Modules
Class 19: What is Go to Market (GTM)?
Transcript
Hello, friends. Welcome to a tradition unlike any other. This is the RevOps MBA with Brian Kreutz.
So, what is go to market? Right? This is another term that has been huge kind of alongside RevOps. Which teams in your company comprise kinda your go to market teams, or do you have a specific go to market function that you kind of, outlined?
So, it kinda went from, like, sales ops to a lot of rev ops stuff, and now it's a lot of go to market teams. So so how would you guys describe go to market and which teams your company, comprise of it? And so Gary says sales marketing, CS, and partner team. Sales ops, marketing ops, sales ops.
Yep. Okay. Sales sales ops, marketing sales. It's interesting you guys are saying sales ops is different than marketing and sales.
I get it, but it sounds like, Chris and Rich, does that mean sales ops folks don't report up to sales? They report up to kind of more of a centralized part of the business? No. Sales ops reports to the CRO.
Marketing ops reports to the CMO.
Okay. That makes sense.
Yep. Alright. Looks like everyone's, you know, kind of in alignment here. And so, let's go through a couple different ways of go to market.
So go to market strategy is a plan that details how an organization can do two things. You've got your go to market motions and your go to market tactics. So the motions are what we're gonna talk about and the tactics are what you guys do on a daily basis. So the motion is how do you engage your customer to convince them to buy your product or service and get a competitive advantage?
The tactics, you know, relate to pricing sales channel, the buyer journey, product services, all that stuff. So finding your target addressable market, your TAM, your ideal customer profile, ICP, kind of analysis, messaging, pricing. So the tactics are extremely important once you understand what your motions are.

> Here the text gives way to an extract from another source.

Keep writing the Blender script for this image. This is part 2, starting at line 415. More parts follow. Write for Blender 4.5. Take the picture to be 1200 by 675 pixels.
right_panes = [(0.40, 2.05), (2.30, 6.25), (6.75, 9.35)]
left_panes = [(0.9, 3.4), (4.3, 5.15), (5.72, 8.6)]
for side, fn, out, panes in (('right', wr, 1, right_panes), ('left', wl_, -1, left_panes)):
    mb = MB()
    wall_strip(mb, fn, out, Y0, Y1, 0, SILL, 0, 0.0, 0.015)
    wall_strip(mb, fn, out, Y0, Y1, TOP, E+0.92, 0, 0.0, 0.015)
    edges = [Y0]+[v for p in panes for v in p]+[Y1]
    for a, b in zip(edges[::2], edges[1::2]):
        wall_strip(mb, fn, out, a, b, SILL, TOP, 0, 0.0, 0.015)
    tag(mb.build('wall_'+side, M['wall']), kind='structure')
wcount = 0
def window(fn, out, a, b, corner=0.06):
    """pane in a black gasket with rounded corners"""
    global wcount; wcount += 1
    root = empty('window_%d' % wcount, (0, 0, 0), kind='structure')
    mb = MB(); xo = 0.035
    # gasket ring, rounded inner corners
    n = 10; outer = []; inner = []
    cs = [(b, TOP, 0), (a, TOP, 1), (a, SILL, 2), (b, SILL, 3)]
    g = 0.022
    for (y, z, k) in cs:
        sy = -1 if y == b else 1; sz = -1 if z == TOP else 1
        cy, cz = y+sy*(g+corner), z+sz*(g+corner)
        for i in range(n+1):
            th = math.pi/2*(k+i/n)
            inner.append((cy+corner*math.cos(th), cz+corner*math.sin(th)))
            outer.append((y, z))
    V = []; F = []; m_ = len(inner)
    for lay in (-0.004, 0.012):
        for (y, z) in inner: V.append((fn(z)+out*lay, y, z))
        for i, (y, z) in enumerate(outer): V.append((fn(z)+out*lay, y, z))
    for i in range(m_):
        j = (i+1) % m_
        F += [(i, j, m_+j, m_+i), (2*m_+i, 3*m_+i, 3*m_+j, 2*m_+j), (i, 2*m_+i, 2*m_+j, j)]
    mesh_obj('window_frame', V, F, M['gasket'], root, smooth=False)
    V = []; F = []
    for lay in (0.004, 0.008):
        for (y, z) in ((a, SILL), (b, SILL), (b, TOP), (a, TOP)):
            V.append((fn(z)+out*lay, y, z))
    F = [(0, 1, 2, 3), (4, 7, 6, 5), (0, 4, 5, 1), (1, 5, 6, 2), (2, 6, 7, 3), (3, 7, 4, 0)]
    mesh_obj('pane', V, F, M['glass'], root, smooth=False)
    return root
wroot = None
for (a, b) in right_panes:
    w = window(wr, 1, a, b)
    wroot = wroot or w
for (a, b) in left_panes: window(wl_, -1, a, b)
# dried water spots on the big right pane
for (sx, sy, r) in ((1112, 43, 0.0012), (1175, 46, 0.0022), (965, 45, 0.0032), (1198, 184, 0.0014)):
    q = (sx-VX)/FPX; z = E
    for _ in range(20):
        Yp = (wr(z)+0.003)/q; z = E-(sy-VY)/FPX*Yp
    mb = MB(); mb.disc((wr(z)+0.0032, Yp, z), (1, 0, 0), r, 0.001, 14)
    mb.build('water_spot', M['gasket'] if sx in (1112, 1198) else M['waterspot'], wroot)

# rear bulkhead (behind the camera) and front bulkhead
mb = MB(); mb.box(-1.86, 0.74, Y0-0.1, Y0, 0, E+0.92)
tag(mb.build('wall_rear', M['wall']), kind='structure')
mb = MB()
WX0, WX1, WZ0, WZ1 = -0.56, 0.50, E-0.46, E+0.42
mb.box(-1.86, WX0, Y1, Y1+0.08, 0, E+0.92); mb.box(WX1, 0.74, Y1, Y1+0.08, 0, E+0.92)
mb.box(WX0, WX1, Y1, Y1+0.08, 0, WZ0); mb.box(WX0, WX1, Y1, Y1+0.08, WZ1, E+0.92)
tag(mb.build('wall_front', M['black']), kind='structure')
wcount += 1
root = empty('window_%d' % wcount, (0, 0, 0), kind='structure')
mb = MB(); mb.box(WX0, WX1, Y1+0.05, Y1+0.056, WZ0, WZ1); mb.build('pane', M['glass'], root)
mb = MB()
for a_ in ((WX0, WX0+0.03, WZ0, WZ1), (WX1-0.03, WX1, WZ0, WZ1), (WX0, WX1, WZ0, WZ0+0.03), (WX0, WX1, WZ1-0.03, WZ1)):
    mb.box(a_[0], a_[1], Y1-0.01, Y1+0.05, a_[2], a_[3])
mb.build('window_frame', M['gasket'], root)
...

And so go to market motions, again, these have kind of changed terminology recently. On the left hand side, we have product like growth, which really the customer acts as marketing and sales.
The next we have usually we call it inside sales now. You know, some people call it one stage. So this is full cycle, full cycle inbound and close one. You can guide people to your sign up page potentially, but you're running the full cycle deal.
Then we have our two stage. This is the commonly referred to an SDRAE combo. So So there's an outbound motion on top of inbound with the SDR doing discovery and the AE doing demo to close deal. This is often where quotes, proposals, and negotiation really picks up and takes place.
Of course, you can do that, in one stage as well. Then you have field sales. You know, there's a region or a segment or maybe a vertical with maybe ten to a hundred accounts based on the size of those. Those are doing custom demos, solution engineers are being brought on custom proposals, on-site presentations.
You're really building out during the sales process, exactly how you're gonna implement that for their specific business. That's really not a one size fits all. And then we have named accounts. You just manage a named account.
You know people and you identify upcoming projects. So a lot of times, an entire team internally will be just on this one named account, and these are obviously the the largest, clients that you'll have.